Reuters: An Iranian newspaper’s call for Holocaust cartoons is an attempt to drag Israel into a conflict between Europe and the Muslim world over caricatures of the Prophet Mohammad, a German government minister said.
BERLIN, Feb 8 (Reuters) – An Iranian newspaper’s call for Holocaust cartoons is an attempt to drag Israel into a conflict between Europe and the Muslim world over caricatures of the Prophet Mohammad, a German government minister said.
“After denying the right of Israel to exist and denying the Holocaust, the people around President (Mahmoud) Ahmadinejad are trying to escalate the situation,” Deputy Foreign Minister Gernot Erler was quoted as saying in Wednesday’s edition of the Berliner Zeitung daily newspaper.

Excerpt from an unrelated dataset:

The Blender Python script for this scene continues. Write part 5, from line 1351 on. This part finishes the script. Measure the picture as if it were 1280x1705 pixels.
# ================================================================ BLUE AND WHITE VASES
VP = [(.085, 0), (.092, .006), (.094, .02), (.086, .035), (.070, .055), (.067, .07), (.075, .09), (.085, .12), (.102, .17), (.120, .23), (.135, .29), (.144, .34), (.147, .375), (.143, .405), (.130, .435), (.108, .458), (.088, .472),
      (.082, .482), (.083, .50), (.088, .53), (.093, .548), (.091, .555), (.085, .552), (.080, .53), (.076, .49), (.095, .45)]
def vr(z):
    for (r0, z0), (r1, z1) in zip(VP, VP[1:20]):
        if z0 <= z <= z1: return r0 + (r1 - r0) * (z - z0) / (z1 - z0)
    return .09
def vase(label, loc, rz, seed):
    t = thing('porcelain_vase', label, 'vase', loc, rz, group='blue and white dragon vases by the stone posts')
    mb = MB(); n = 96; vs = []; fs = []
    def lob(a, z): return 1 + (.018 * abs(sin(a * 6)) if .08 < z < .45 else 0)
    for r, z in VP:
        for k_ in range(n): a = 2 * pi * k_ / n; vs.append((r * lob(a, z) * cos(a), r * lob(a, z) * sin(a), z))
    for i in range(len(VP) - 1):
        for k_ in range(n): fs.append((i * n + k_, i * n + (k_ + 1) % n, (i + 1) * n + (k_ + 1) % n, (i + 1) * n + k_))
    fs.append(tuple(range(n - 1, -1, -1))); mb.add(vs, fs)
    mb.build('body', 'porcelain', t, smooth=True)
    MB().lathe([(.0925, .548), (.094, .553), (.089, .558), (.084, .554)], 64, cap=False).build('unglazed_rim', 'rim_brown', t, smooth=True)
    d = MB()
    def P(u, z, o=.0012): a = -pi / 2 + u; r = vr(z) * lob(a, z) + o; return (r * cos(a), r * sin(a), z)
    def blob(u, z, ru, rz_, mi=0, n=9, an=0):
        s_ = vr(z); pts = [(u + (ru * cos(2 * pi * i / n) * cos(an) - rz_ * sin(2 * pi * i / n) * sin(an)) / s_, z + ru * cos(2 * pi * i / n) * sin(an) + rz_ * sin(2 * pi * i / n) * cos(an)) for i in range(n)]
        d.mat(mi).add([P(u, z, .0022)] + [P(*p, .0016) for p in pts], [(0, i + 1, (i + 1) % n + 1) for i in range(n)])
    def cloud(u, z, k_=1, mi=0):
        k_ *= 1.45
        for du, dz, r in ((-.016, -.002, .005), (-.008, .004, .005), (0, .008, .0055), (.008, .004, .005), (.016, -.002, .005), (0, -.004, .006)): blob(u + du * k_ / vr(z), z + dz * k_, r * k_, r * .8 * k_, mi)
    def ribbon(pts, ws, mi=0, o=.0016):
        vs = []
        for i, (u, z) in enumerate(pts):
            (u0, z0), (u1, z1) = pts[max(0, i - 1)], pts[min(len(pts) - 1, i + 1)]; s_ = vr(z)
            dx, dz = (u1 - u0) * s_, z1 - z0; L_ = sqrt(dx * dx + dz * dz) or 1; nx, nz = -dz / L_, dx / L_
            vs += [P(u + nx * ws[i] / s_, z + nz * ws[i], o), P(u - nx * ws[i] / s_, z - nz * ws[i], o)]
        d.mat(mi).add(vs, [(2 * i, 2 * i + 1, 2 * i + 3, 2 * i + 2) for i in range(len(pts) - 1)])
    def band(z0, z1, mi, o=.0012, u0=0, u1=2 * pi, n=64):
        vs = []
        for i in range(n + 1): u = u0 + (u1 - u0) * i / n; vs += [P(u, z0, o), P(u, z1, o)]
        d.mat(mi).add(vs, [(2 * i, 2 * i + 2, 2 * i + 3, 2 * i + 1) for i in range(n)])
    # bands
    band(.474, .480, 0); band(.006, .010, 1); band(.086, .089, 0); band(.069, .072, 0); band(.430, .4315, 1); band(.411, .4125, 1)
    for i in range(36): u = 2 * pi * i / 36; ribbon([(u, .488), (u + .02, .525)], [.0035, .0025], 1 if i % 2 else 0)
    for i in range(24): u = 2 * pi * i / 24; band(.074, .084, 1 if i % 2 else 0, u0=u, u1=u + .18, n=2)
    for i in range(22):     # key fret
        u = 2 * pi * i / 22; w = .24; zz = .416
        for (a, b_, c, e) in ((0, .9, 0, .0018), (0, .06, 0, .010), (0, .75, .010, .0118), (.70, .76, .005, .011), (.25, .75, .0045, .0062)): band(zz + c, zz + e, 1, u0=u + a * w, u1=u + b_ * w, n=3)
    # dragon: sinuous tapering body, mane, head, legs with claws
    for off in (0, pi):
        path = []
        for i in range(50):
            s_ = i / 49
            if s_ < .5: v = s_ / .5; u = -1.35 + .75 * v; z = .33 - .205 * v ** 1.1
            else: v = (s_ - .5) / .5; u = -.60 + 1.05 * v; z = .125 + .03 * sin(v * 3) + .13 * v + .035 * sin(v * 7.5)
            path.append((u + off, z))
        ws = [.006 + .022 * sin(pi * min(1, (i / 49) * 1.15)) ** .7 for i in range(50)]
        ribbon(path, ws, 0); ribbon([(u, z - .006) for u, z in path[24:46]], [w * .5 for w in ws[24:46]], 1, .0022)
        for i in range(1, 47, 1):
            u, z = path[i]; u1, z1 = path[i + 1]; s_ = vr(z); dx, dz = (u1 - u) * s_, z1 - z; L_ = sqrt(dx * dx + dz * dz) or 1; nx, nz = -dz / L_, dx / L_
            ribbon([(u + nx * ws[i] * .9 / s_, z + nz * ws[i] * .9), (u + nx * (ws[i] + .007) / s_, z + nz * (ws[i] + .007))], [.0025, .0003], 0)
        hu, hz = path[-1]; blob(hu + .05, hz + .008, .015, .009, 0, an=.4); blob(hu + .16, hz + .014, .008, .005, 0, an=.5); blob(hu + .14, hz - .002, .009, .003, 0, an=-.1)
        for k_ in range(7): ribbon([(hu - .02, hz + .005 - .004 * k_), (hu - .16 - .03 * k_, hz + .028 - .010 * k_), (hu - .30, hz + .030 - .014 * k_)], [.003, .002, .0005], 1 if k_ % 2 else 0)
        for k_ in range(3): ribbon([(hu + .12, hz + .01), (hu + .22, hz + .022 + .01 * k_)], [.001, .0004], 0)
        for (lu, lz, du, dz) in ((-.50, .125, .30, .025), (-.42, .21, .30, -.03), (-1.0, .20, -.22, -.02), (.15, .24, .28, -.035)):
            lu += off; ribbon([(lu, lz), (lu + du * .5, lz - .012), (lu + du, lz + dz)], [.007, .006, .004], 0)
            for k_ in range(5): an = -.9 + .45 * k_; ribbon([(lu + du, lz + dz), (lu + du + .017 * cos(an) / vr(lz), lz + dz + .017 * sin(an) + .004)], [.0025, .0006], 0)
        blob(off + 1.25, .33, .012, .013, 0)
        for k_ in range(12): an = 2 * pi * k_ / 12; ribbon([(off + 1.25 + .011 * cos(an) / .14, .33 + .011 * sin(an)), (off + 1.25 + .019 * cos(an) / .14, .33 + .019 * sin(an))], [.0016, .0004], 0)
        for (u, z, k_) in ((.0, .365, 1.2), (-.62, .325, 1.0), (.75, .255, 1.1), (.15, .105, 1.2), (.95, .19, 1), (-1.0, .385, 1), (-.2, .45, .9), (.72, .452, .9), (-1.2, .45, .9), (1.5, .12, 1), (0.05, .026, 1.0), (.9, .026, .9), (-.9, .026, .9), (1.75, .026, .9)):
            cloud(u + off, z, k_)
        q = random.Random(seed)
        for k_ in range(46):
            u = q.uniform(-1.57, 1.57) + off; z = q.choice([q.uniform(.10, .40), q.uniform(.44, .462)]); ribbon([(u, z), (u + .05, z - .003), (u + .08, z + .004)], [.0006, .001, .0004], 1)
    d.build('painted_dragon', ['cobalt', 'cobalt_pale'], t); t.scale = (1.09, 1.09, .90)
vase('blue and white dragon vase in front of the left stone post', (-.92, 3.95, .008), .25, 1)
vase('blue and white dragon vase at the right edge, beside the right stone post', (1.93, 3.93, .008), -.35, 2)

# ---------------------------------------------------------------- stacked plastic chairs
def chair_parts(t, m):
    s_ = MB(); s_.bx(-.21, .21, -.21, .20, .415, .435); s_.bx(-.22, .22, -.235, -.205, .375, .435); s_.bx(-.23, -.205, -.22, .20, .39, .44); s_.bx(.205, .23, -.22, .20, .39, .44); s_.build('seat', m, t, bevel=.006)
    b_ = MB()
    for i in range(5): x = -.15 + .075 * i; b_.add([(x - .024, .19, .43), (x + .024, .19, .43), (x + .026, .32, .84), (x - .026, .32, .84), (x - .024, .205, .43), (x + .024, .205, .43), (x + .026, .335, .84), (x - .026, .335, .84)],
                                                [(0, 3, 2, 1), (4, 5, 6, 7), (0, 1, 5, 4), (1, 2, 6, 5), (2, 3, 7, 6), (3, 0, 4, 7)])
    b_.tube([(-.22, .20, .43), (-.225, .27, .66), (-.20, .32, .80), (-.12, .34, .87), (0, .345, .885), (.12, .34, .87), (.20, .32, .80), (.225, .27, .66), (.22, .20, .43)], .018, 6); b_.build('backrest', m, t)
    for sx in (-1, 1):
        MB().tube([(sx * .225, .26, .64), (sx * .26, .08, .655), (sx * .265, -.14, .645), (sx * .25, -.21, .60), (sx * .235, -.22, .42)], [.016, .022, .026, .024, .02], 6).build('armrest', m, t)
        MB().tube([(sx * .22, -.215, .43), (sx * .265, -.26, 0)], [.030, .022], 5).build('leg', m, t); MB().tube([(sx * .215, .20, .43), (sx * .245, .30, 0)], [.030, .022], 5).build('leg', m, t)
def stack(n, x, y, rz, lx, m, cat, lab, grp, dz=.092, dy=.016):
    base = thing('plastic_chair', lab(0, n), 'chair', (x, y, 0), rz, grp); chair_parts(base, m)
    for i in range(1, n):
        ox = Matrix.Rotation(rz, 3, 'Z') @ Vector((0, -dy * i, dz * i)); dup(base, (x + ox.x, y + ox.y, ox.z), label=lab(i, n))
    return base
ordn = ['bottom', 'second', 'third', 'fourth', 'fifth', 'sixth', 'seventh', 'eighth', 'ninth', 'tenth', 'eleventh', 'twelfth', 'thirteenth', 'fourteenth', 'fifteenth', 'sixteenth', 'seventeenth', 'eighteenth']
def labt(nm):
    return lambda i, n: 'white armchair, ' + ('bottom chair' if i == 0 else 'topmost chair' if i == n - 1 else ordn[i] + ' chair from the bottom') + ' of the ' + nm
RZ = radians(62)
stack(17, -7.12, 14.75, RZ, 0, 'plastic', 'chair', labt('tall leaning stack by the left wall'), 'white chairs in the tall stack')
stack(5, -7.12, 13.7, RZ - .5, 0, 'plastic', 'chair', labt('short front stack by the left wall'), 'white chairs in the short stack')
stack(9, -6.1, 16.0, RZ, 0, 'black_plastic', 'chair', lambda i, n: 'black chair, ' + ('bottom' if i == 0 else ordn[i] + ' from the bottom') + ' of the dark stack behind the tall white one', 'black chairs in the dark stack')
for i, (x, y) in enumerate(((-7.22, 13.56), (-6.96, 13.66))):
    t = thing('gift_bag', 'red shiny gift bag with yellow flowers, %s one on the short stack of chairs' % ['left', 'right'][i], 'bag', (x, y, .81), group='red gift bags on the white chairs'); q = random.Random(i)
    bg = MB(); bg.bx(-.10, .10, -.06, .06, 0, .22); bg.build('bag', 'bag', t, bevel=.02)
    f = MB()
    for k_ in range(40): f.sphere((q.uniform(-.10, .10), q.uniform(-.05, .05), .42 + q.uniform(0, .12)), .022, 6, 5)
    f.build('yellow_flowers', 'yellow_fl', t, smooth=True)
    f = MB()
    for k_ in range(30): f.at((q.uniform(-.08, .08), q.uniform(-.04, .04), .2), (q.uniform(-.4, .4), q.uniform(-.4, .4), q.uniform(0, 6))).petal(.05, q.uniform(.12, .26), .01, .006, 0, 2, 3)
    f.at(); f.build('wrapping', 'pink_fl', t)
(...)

“This fills us with deep concern, that a state is using this clash of cultures as a tool to further its own dominance.”
Iran’s best-selling newspaper launched a competition on Tuesday to find the best cartoon about the Holocaust, in retaliation for the publication in Denmark and other European countries of caricatures of Islam’s most revered prophet.
Last year Ahmadinejad called for Israel to be “wiped off the map” and said he doubted six million Jews were killed by the Nazis during World War Two.

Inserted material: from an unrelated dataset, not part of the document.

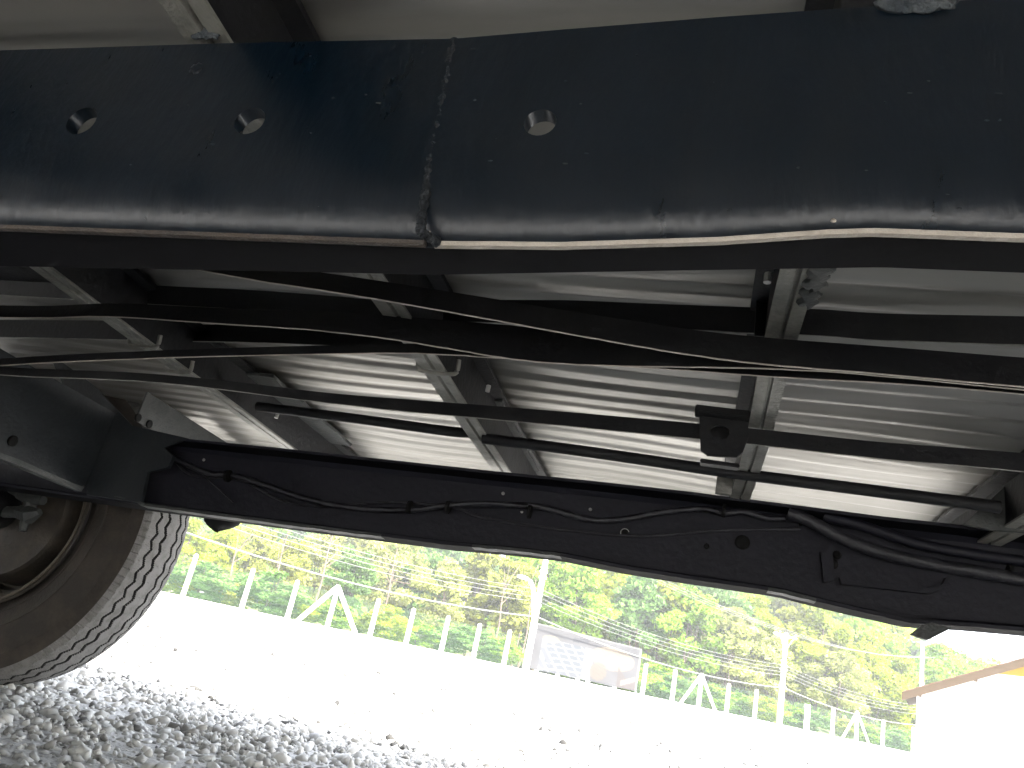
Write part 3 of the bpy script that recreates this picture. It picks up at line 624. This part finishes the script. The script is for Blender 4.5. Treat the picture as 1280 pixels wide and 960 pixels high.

Holocaust denial is a crime in Germany, punishable with up to five years in prison. Printing cartoons that make light of the Holocaust but do not question it would not be a crime but would invite private lawsuits and other legal difficulties for a newspaper in Germany.
Eckart von Klaeden, foreign policy spokesman for Chancellor Angela Merkel’s conservative Christian Democrats (CDU) in parliament, said Iran was trying to widen a conflict between Denmark and the Muslim world to include Israel.
“Once again Iran is trying to drag Israel into the conflict with the motto — Israel is responsible for everything,” von Klaeden said in a statement. “We should not let Israel be dragged into this.”